Across the aisle from Tetris was 720.  I remember this game caused some confusion for me and my brother because 720 is just sort of a weird name.  We actually thought it was called "Skate Or Die" because of the warning you get when you spend too long trying to select your course, which compounded our confusion when we found an NES game with exactly that name.  The game itself was kind of baffling, but it stayed in my memory because of just how cool isometric 3D was at the time.

This is another one in Midway Arcade Treasures.  Maybe someday I'll even figure out how to play it.

Mad Dog McCree

This was a game that I saw exactly once, and maaaan was it cool.  Not that I actually played it.  Those laserdisc games were pretty damned expensive, weren't they?  Besides, I never really liked lightgun games, and all of the people I watched play it got smoked pretty quickly.  The first time I actually played it was on a PC CD-ROM.  And I have to say, I liked it!  Sure, the gameplay is kind of sketchy, but I adore the cheeseball atmosphere of it, like a Western created by people who'd only ever seen parodies of Westerns.  And hey, if there's any gameplay format that a laserdisc game could reliably replicate, it's a lightgun game.

Now the game is on the Wii, and it's just so much more satisfying to play it with the Zapper than it ever was with the mouse.

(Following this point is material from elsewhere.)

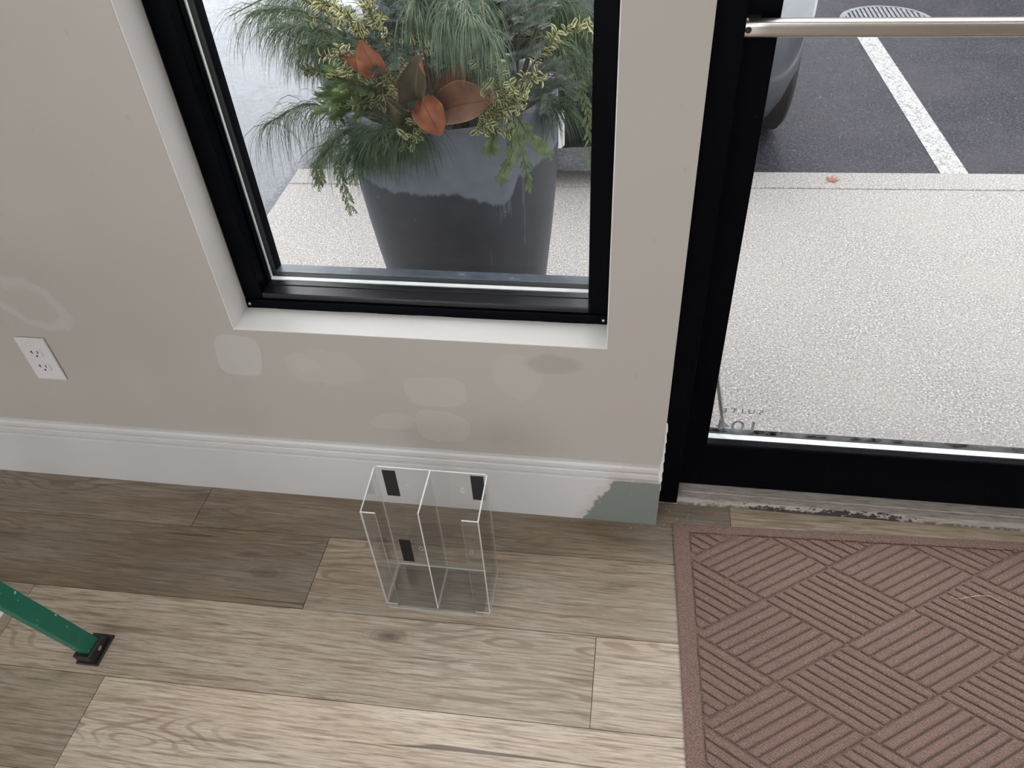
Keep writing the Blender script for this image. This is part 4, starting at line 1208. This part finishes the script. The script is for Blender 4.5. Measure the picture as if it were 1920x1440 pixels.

Teenage Mutant Ninja Turtles

Oh hell yeah!  How awesome was it to walk into an arcade and see this bad boy set up?  Sure, the game was sensationally unfair, and your one key to success was how much allowance you'd brought to the fight, but wasn't it something?  At the height of the Turtles' popularity, here was a giant four-player machine where you could be your favorite Turtle and just knock hell out of wave after wave of robot henchmen.  SO.  AWESOME.

Sadly, I have no way of recreating this experience at home.  None at all.  The game cannot be found on any system that I own, nor is there an acceptable analog.  But it gets an honorable mention because hey.  It's TEENAGE MUTANT NINJA TURTLES!